In 2009-10, he was the WHL goaltender of the year and won a silver medal with Team Canada at the 2010 World Junior Ice Hockey Championships.

Entering the pro ranks, Jones was chosen for the 2011 AHL All-Star game. By 2013, he was making his mark in the NHL, displaying elite level talent in goal. In 2014, he shared in the excitement as the Kings captured the Cup, backing up Jonathan Quick. "To be part of that was pretty special," Jones says.

He had his day with the Cup. "Lots of family and friends came over. I took it to my minor hockey rink and golf course, had a little party at my parents house. Just tried to share it with as many people as I could, basically."

As satisfying as that whole experience was, Jones craved an opportunity to one day experience it as the man making the saves, when his team hoisted the Cup.

"Absolutely. Getting a taste of it my first year in the league was very special, but obviously, it does, like you said, make you very hungry to go out and get another one as the starting goalie."

His time in L.A. proved to be a good training ground, an important internship, as Jones honed his game.

"Obviously, for goalies, it can be a little tougher to break right into the league as a starting goalie. But my time in L.A was very valuable, playing behind Quickie, getting to watch him every day. And working with Bill Ranford and the coaching staff over there -- It was a big couple of years for my development as a goalie, as a person. So, yeah, it was good for me."

It's rare to be able to trade for a franchise goalie. But Sharks GM Doug Wilson was able to pull off that feat. In 2015, with Jones on the brink of becoming a restricted free agent, the Kings traded him to the Bruins, along with Colin Miller and a first-round pick, for Milan Lucic. Was Jones destined to languish in the backup role to Tuukka Rask?

Jones never donned a Bruins sweater. Almost immediately, Doug Wilson wrested the goalie from Boston in exchange for a first-round pick, plus prospect Sean Kuraly. The Sharks then inked Jones to a three-year deal.

"It shocking getting traded, for sure.
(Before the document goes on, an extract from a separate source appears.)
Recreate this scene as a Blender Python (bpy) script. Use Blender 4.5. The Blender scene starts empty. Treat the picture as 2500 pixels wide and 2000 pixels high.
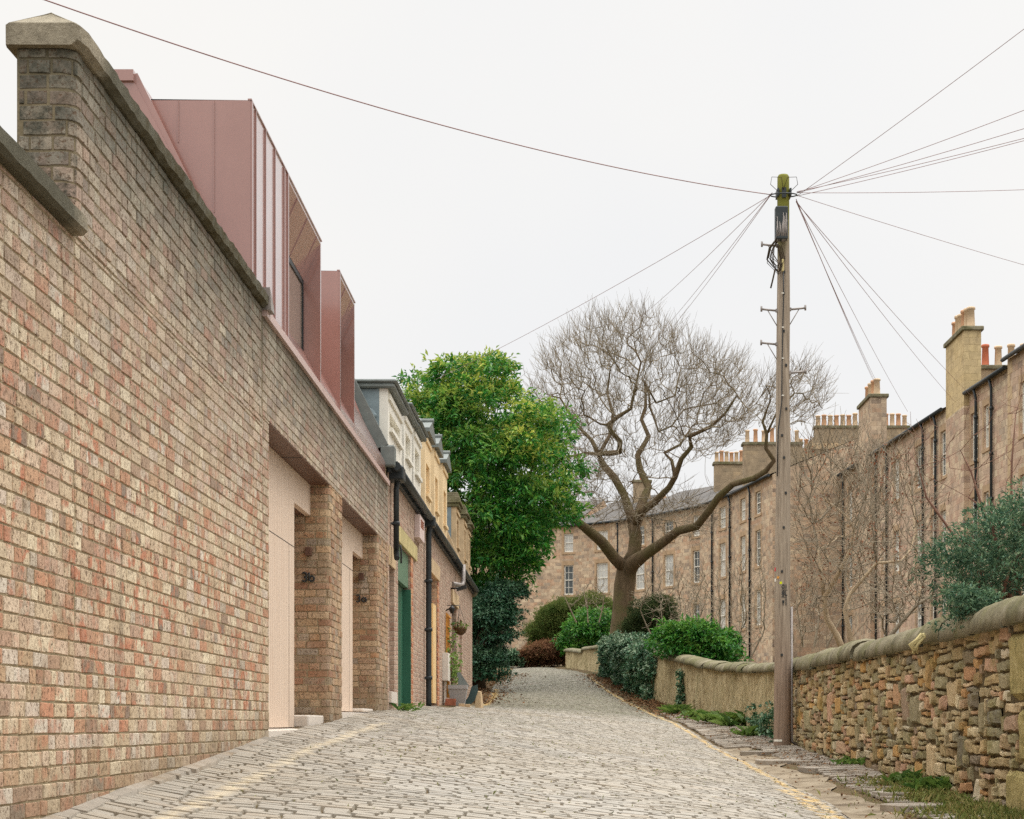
SKY0,SKY1,SKY2,SUN,EXPO=6.85,6.9,30.0,.9,0.5
import bpy, math, random
import numpy as np
from mathutils import Vector, Matrix
random.seed(7); rng = np.random.default_rng(7)
S = bpy.context.scene
COL = S.collection
# ---- survey constants: eye at the origin, looking along +Y ----
F, PX, PY = 4400.0, 1372.0, 1768.0
def P(px, py, Y): return Vector(((px-PX)/F*Y, Y, (PY-py)/F*Y))
U = random.uniform
# ================= object helpers =================
def thing(name, label, cat, loc=(0,0,0), group=None):
    o = bpy.data.objects.new(name, None); COL.objects.link(o); o.location = loc
    o.empty_display_size = .2
    o['label'] = label; o['category'] = cat
    if group: o['group'] = group
    return o
def tag(o, label, cat, group=None):
    o['label'] = label; o['category'] = cat
    if group: o['group'] = group
    return o
def kind(o, k): o['kind'] = k; return o
def link(name, me, parent=None):
    o = bpy.data.objects.new(name, me); COL.objects.link(o)
    if parent is not None:
        o.parent = parent
        if parent.parent is None: o.matrix_parent_inverse = Matrix.Translation(-Vector(parent.location))
    return o
class MB:
    def __init__(s): s.v=[]; s.f=[]; s.uv=[]; s.sm=[]
    def quad(s, a,b,c,d, uv=None, smooth=False):
        i=len(s.v); s.v += [tuple(a),tuple(b),tuple(c),tuple(d)]; s.f.append((i,i+1,i+2,i+3)); s.uv.append(uv or ((0,0),)*4); s.sm.append(smooth)
    def poly(s, pts):
        i=len(s.v); s.v += [tuple(p) for p in pts]; s.f.append(tuple(range(i,i+len(pts)))); s.uv.append(((0,0),)*len(pts)); s.sm.append(False)
    def face(s, idx, smooth=False): s.f.append(tuple(idx)); s.uv.append(((0,0),)*len(idx)); s.sm.append(smooth)
    def box(s, x0,x1,y0,y1,z0,z1, b=0.0):
        if b<=0:
            i=len(s.v)
            s.v += [(x0,y0,z0),(x1,y0,z0),(x1,y1,z0),(x0,y1,z0),(x0,y0,z1),(x1,y0,z1),(x1,y1,z1),(x0,y1,z1)]
            for q in ((0,3,2,1),(4,5,6,7),(0,1,5,4),(1,2,6,5),(2,3,7,6),(3,0,4,7)):
                s.face([i+k for k in q])
        else:
            s.prism([(x0+b,y0),(x1-b,y0),(x1,y0+b),(x1,y1-b),(x1-b,y1),(x0+b,y1),(x0,y1-b),(x0,y0+b)], z0, z1, b)
    def prism(s, pts, z0, z1, b=0.0):
        n=len(pts); cx=sum(p[0] for p in pts)/n; cy=sum(p[1] for p in pts)/n
        rings=[]
        def ring(z,k):
            i=len(s.v)
            for p in pts:
                dx,dy=p[0]-cx,p[1]-cy; L=math.hypot(dx,dy) or 1
                s.v.append((p[0]-dx/L*k,p[1]-dy/L*k,z))
            rings.append(i)
        if b>0: ring(z0,b); ring(z0+b,0); ring(z1-b,0); ring(z1,b)
        else: ring(z0,0); ring(z1,0)
        for a,c in zip(rings,rings[1:]):
            for k in range(n): s.face((a+k,a+(k+1)%n,c+(k+1)%n,c+k))
        s.face([rings[0]+k for k in reversed(range(n))]); s.face([rings[-1]+k for k in range(n)])
    def hexa(s, p):  # 8 points: 0-3 one side loop, 4-7 the opposite loop
        i=len(s.v); s.v += [tuple(q) for q in p]
        for q in ((0,3,2,1),(4,5,6,7),(0,1,5,4),(1,2,6,5),(2,3,7,6),(3,0,4,7)): s.face([i+k for k in q])
    def tube(s, pts, rad, n=8, cap=True, smooth=True, rough=0):
        pts=[Vector(p) for p in pts]
        if not hasattr(rad,'__len__'): rad=[rad]*len(pts)
        up=None; rings=[]
        for k,p in enumerate(pts):
            a=pts[max(k-1,0)]; b=pts[min(k+1,len(pts)-1)]; t=(b-a)
            if t.length<1e-9: t=Vector((0,0,1))
            t.normalize()
            if up is None:
                up=Vector((0,0,1)) if abs(t.z)<.9 else Vector((1,0,0))
            x=up-t*up.dot(t)
            if x.length<1e-6: x=t.orthogonal()
            x.normalize(); y=t.cross(x); up=x
            i=len(s.v); rings.append(i)
            for j in range(n):
                q=2*math.pi*j/n; v=p+(x*math.cos(q)+y*math.sin(q))*rad[k]*(1+rough*(math.sin(q*3+k*.9)+math.sin(q*2-k*1.7+1)+random.uniform(-1,1))); s.v.append((v.x,v.y,v.z))
        for a,c in zip(rings,rings[1:]):
            for k in range(n): s.face((a+k,a+(k+1)%n,c+(k+1)%n,c+k),smooth)
        if cap:
            s.face([rings[0]+k for k in reversed(range(n))]); s.face([rings[-1]+k for k in range(n)])
    def lathe(s, prof, c=(0,0,0), n=16, smooth=True):  # prof: (r,z)
        rings=[]
        for r,z in prof:
            i=len(s.v); rings.append(i)
            for j in range(n):
                q=2*math.pi*j/n; s.v.append((c[0]+r*math.cos(q),c[1]+r*math.sin(q),c[2]+z))
        for a,d in zip(rings,rings[1:]):
            for k in range(n): s.face((a+k,a+(k+1)%n,d+(k+1)%n,d+k),smooth)
        s.face([rings[0]+k for k in reversed(range(n))]); s.face([rings[-1]+k for k in range(n)])
    def build(s, name, mat, parent=None, uv=False):
        me=bpy.data.meshes.new(name); me.from_pydata(s.v,[],s.f)
        me.polygons.foreach_set('use_smooth', s.sm)
        if uv:
            l=me.uv_layers.new(name='UVMap'); flat=[c for f in s.uv for p in f for c in p]; l.data.foreach_set('uv',flat)
        me.materials.append(mat); me.update()
        return link(name, me, parent)
def np_mesh(name, V, Fc, mat, parent=None, attrs=None, smooth=False):
    V=np.asarray(V,dtype=np.float32); Fc=np.asarray(Fc,dtype=np.int32)
    me=bpy.data.meshes.new(name); k=Fc.shape[1]
    me.vertices.add(len(V)); me.vertices.foreach_set('co',V.ravel())
    me.loops.add(Fc.size); me.loops.foreach_set('vertex_index',Fc.ravel())
    me.polygons.add(len(Fc)); me.polygons.foreach_set('loop_start',np.arange(0,Fc.size,k,dtype=np.int32))
    me.polygons.foreach_set('use_smooth',np.full(len(Fc),bool(smooth)))
    for a,val in (attrs or {}).items():
        at=me.attributes.new(a,'FLOAT','POINT'); at.data.foreach_set('value',np.asarray(val,dtype=np.float32))
    me.update(calc_edges=True); me.materials.append(mat)
    return link(name, me, parent)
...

That was my first time dealing with it. So definitely a shock. But it was about 34 hours after that I got the call that I was going to San Jose. So that was pretty exciting."

He knew that San Jose believed in his potential to be the starter, their franchise goalie.

That was validating.

"Absolutely. Just the chance to get to play and be a starting goalie was very exciting to me and then, you throw in the team that we have here, they're always a good, playoff team. So yeah, it was very exciting."
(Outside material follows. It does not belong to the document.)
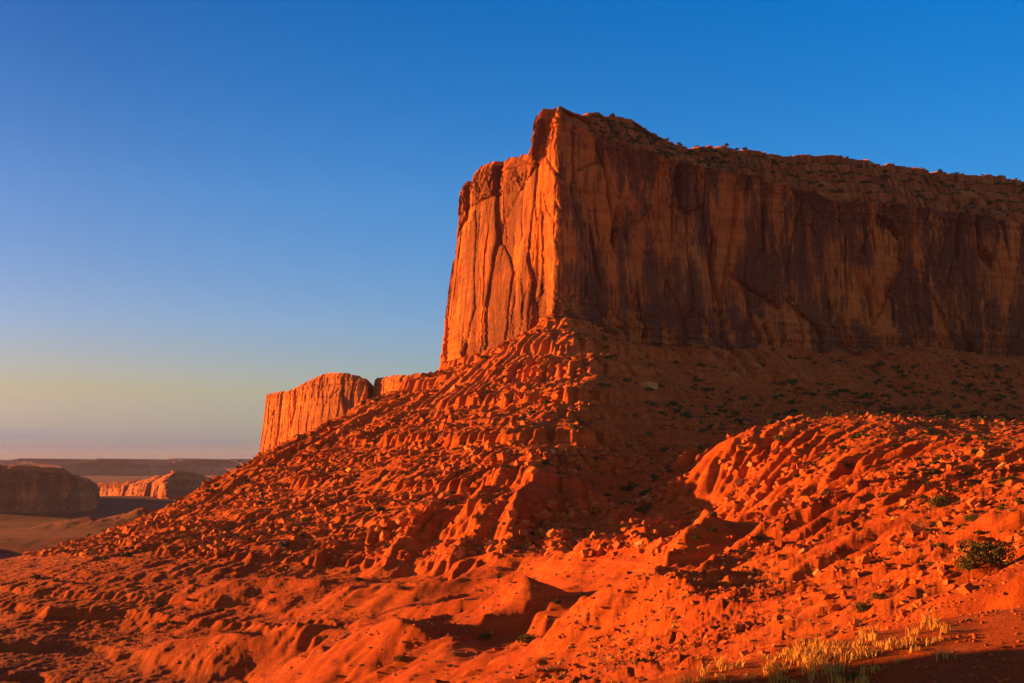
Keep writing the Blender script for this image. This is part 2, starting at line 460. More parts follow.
Zg += (1 - 0.75 * BAS) * (2.6 * fbm(GXX / 75, GYY / 75, 21, 4, 0.5) * (0.2 * fade_near + 0.8 * fade_mid) + 0.7 * fbm(GXX / 22, GYY / 22, 55, 4, 0.55) * fade_mid)
# low sinuous mounds on the basin floor
wx_ = GXX + 22 * perlin(GXX / 70, GYY / 70, 401); wy_ = GYY + 16 * perlin(GXX / 80, GYY / 60, 402) + 0.15 * GXX
dune = (1 - np.abs(perlin(wx_ / 120, wy_ / 46, 403))) ** 2.2
dune2 = (1 - np.abs(perlin(wx_ / 48 + 7, wy_ / 26, 404))) ** 2.0
BASL = BAS * sstep(GXX, -190, -40)
Zg += BASL * fade_mid * 1.3 * (12.0 * (dune - 0.5) + 5.0 * (dune2 - 0.5)) + BAS * 1.2 * fbm(GXX / 150, GYY / 50, 405, 3)

Zg += 7.0 * fbm(GXX / 95 + 0.5, GYY / 160, 421, 3, 0.5) * sstep(GYY, 800, 930) * sstep(GXX, 50, 120)

def streaks(N, Zs, length, steps):
    """smear a noise field down the fall line, so that it reads as rills and ribs"""
    g1, g0 = np.gradient(blur(Zs, 5), CELL)
    L = np.hypot(g0, g1) + 0.02
    ux, uy = g0 / L, g1 / L
    ny, nx = N.shape
    out = N.copy(); wsum = 1.0
    for sg in (1, -1):
        x, y = np.meshgrid(np.arange(nx, dtype=float), np.arange(ny, dtype=float))
        for i in range(steps):
            ix = np.clip(x.astype(int), 0, nx - 1); iy = np.clip(y.astype(int), 0, ny - 1)
            dl = length / steps / CELL
            x = np.clip(x + sg * ux[iy, ix] * dl, 0, nx - 2); y = np.clip(y + sg * uy[iy, ix] * dl, 0, ny - 2)
            w = math.exp(-2.0 * (i / steps) ** 2)
            jx = x.astype(int); jy = y.astype(int); a = x - jx; b = y - jy
            out += w * ((N[jy, jx] * (1 - a) + N[jy, jx + 1] * a) * (1 - b) + (N[jy + 1, jx] * (1 - a) + N[jy + 1, jx + 1] * a) * b)
            wsum += w
    out /= wsum
    return out / (out.std() + 1e-9)

st1 = streaks(fbm(GXX / 52, GYY / 52, 201, 2), Zg, 120, 22)
st2 = streaks(fbm(GXX / 17, GYY / 17, 202, 3, 0.6), Zg, 40, 10)
st3 = streaks(perlin(GXX / 6, GYY / 6, 203), Zg, 16, 8)
pm = sstep(fbm(GXX / 60, GYY / 60, 207, 3), -0.25, 0.35)
amp_f = (0.3 + 0.7 * fade_mid) * fade_near * np.clip(0.8 + 0.9 * fbm(GXX / 140, GYY / 140, 71, 2), 0.25, 1.3)
amp_f = amp_f * (1 - 0.72 * sstep(GXX, 60, 110) * (1 - sstep(GYY, 560, 640)))
Zg += sm * amp_f * (3.6 * (0.6 - np.abs(st1)) + (0.20 + 1.0 * pm) * 0.70 * (0.6 - np.abs(st2)) + 0.35 * pm * st3)
def gather(a, iy, ix): return a[iy, ix]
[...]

Jones quickly felt that San Jose was an ideal spot for him. "Anybody that you talk to that's been around our dressing room will tell you the same thing -- it's a great room. It's a lot of fun being around some of these guys. Right when I got there, they were great with me and made me feel very comfortable and like I was home, for sure."

Jones has justified Wilson's faith in him. In 2015-16, He was third in the league with 37 wins, tied for second with six shutouts and set a team record for the longest shutout streak: 234 minutes, 33 seconds. He led the Sharks to their first ever Stanley Cup Final berth. It was gratifying to accomplish so much, but frustrating to wind up a couple of games short of the ultimate prize.
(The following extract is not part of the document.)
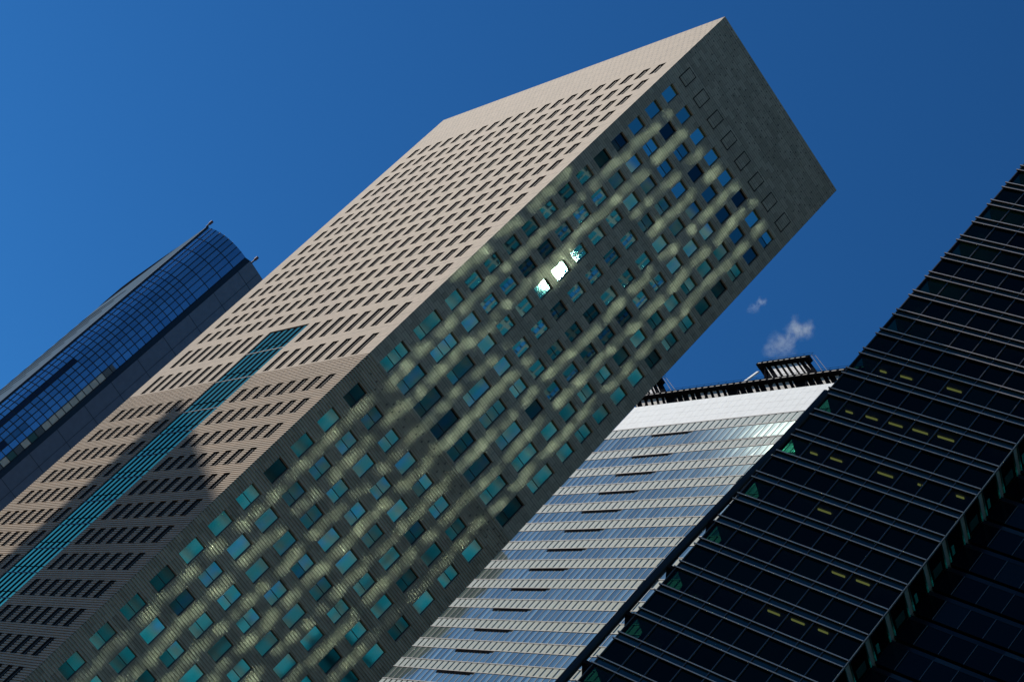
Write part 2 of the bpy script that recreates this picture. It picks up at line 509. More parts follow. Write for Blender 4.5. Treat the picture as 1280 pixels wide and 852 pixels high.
floors = [(14.0, 11.6, 11.42, 7.75), (7.35, 5.35, 5.2, 2.4)] + [(2.25 - 5.2 * i, 0.25 - 5.2 * i, 0.05 - 5.2 * i, -2.8 - 5.2 * i) for i in range(31)]
for n, (s1, s0, w1, w0) in enumerate(floors):
    s = MB()
    s.obox(WP(UL, s1, -0.1), WD * (UR - UL), Zv * 0.14, WN * 0.2, 1)
    s.obox(WP(UL, s0 - 0.17, -0.1), WD * (UR - UL), Zv * 0.14, WN * 0.2, 1)
    for k in range(cols):
        u = UL + k * pw
        s.obox(WP(u + 0.42, s0 + 0.02, -0.1), WD * (pw - 0.52), Zv * (s1 - s0 - 0.04), WN * 0.13, 0)
        s.quad(WP(u, s0, -0.06), WP(u + 0.42, s0, -0.06), WP(u + 0.42, s1, -0.06), WP(u, s1, -0.06), 2, 0.2)
    s.build('spandrel', [M_spand, M_alu, M_blue], white)
    g = MB()
    for k in range(cols):
        u = UL + k * pw
        vent = -0.1 < u < 11.3
        run = (k // 5 + n) % 3
        sp = 0.45 if not vent else 0.0
        t1 = rnd.uniform(0.05, 0.35); t2 = rnd.uniform(0.55, 1.0) if rnd.random() < (0.75 if run else 0.4) else rnd.uniform(0.2, 0.5)
        a, b = rnd.gauss(0, 0.002), rnd.gauss(0, 0.002)
        hh = (w1 - w0) / 2
        zt = w1 - (0.42 if vent else 0)
        g.quad(WP(u, w0, a), WP(u + pw * 0.5, w0, a), WP(u + pw * 0.5, zt, b), WP(u, zt, b), 0, t1 if not vent else rnd.uniform(0.3, 0.5))
        g.quad(WP(u + pw * 0.5, w0, a), WP(u + pw, w0, b), WP(u + pw, zt, a), WP(u + pw * 0.5, zt, b), 0, t2 if not vent else rnd.uniform(0.3, 0.5))
        g.obox(WP(u - 0.05, w0, 0.0), WD * 0.1, Zv * (w1 - w0), WN * 0.05, 1)
    gl = g.build('ribbon_window', [M_blue, M_alu], white)
    for k in range(6):
        u = 0.0 + k * pw
        v = MB()
        v.obox(WP(u + 0.12, w1 - 0.62, -0.02), WD * (pw - 0.3), Zv * 0.62, WN * 0.11)
        v.build('vent_slot', M_black, gl) if n < 16 else None
# edge trim
e = MB(); e.obox(WP(UL - 0.25, -GZ - 2, -0.3), WD * 0.25, Zv * (GZ + 2 + top), WN * 0.5); e.build('corner_trim', M_white, white)
# roof canopy: slatted soffit beyond the wall head, higher canopy box and railings
def louvre(u0, u1, z0, z1, lean, pitch, pale, slat, braces=()):
    """roof screen: dark backing, slanting pale slats, dark cap rail with short pale cleats"""
    cb = MB()
    cb.quad(WP(u0 + lean, z0, -0.9), WP(u1 + lean, z0, -0.9), WP(u1, z1, -0.9), WP(u0, z1, -0.9), 1)
    cb.obox(WP(u0 - 0.15, z1, -0.9), WD * (u1 - u0 + 0.3), Zv * 0.62, WN * 1.3, 1)
    n = int((u1 - u0) / pitch)
    for k in range(n):
        wd = pale[k % len(pale)] * pitch
        u = u0 + (k + 0.3) * pitch
        if wd:
            a = WP(u + lean, z0, -0.6); b = WP(u, z1, -0.6)
            cb.obox(a, WD * wd, b - a, WN * 0.12, 0)
        cb.obox(WP(u0 + k * pitch + 0.25, z1 + 0.16, 0.4), WD * (pitch * 0.62), Zv * 0.2, WN * 0.04, 2)
    for (ua, ub) in braces:
        a = WP(ua, z0, -0.5); b = WP(ub, z1, -0.5)
        cb.obox(a, WD * 0.35, b - a, WN * 0.15, 1)
    return cb.build('louvre_screen', [slat, M_black, M_soffit], white)
louvre(-19.5, 60, 21.5, 24.4, 3.6, 1.9, (0.12, 0.5, 0.55, 0.55, 0.5, 0.14, 0.0, 0.1, 0.06, 0.35), M_soffit, [(k * 9.5 - 13, k * 9.5 - 15) for k in range(8)])
louvre(14.3, 28.6, 25.1, 30.2, 7.0, 1.55, (0.0, 0.12, 0.5, 0.58, 0.5, 0.62, 0.6, 0.2, 0.14), M_bright, [(34.3, 26.6), (20.4, 16.0)])
louvre(-30.0, -15.1, 25.1, 29.6, 6.2, 1.55, (0.5, 0.5, 0.55, 0.5, 0.5, 0.55, 0.5, 0.15, 0.1), M_bright)
fnb = MB(); fnb.obox(WP(13.2, 25.1, -0.5), WD * 0.7, WD * 4.0 + Zv * 3.6 - WD * 2.0, WN * 0.3); fnb.build('brace', M_white, white)
M_mullion_dark = plain('dark_grey_rail', (0.08, 0.08, 0.085), 0.6, 0.0, 0.1)
rl = MB()
for (u0, u1, z, d) in ((-18, 60, 25.0, 0.0), (14.5, 28.4, 30.8, 0.0), (-30, -15.3, 30.2, 0.0)):
    for hz in (0.7, 1.3):
        rl.tube([WP(u0, z + hz, d), WP(u1, z + hz, d)], 0.03, 0, 4)
    n = int((u1 - u0) / 2.2)
    for k in range(n + 1):
        u = u0 + (u1 - u0) * k / n
        rl.tube([WP(u, z, d), WP(u, z + 1.35, d)], 0.03, 0, 4)
rl.build('railing', M_mullion_dark, white)
for (u, z0, z1) in ((28.9, 25.3, 31.0), (-14.9, 25.3, 30.4)):
    lad = MB()
    for q in (0.0, 1.3):
        lad.tube([WP(u + q + 7.6, z0, 0.2), WP(u + q, z1 - q * 0.2, 0.2)], 0.04, 0, 5)
    lad.tube([WP(u, z1, 0.2), WP(u + 1.3, z1 - 0.3, 0.2)], 0.05, 0, 5)
    lad.build('ladder', M_mullion_dark, white)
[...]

"It's disappointing at the time, for sure," Jones says. "I think, as more time passes, you kind of realize how good of an achievement it was, to make it to the Finals and the year that we had. But again, it just makes you hungrier to go and get one."

His confidence has continued to grow over the years. "I think I've always been pretty good technically, a good foundation, a solid technical goaltender. But for me, being more established in the league, having years under my belt, it's a lot easier to just kind relax and just focus on playing. In your first couple of years, you feel like you're kind of fighting for your life in the league. You're just trying to get established and get your foot in the door. But having had a few years in the league, I can kind of relax and just focus on playing."

In the summer of 2017, Jones signed a six-year extension with the Sharks, running through 2024. That stability can only help him achieve even greater success.

"It definitely helps. It's just something you don't have to think about for six years now. I can just focus on playing hockey. Yeah, it definitely makes it easier for me."

As the 2018-19 season opened, Jones unveiled a new mask. "I get a new mask every year, so I just let the painter have at it and he's done a great job. So I just let him kind of freewheel for me."

He's not one for superstitions. "I try not to be too superstitious. You have a routine before the games that you like to do. But yeah, I try to keep it pretty casual."

Like all great goalies, Jones has a gift for concentration. He can remain zeroed in, even when he hasn't seen shots for an extended segment of a game.

"I don't know if there's any trick to it. It's just something you probably get better at with experience and every goalie's going to be a little different with how you handle it. But yeah, honestly, when you're in the heat of an NHL hockey game, it's not overly difficult to stay focused."

For all he has accomplished, Jones doesn't plan to rest on his laurels. "You're always trying to get better, for sure. Like I was saying before, it's nice to be established in the league and sort of have that experience to fall back on,. You can kind of build confidence from just having that experience and having some of that success that I've had in my career. But there's not any player in the league that's not going to be trying to get better in practice every day and in the off-season and things like that."

As a new season gets under way, Jones isn't hung up on statistics and percentages. "For me, it's about the results. As a goalie, you're trying to win hockey games. If you're winning hockey games, the rest of that stuff, I think, sort of takes care of itself. So yeah, for me, it's about winning."

Jones is thrilled to have two-time Norris Trophy winner Erik Karlsson join the D-corps in front of him. "It's very exciting. It's not very often you can get a player of that caliber. So we're very excited to have him. And it's a very good fit."

Given this season's roster, Jones has good reason to be optimistic about the Sharks' chances for returning to the Final. "Last year was a good step forward. We had a great year, a really, I thought, consistent year. And obviously, having Kane for the whole year this year and you add in Erik Karlsson, yeah, it's exciting. I think everybody in our dressing room is very excited to get the season going."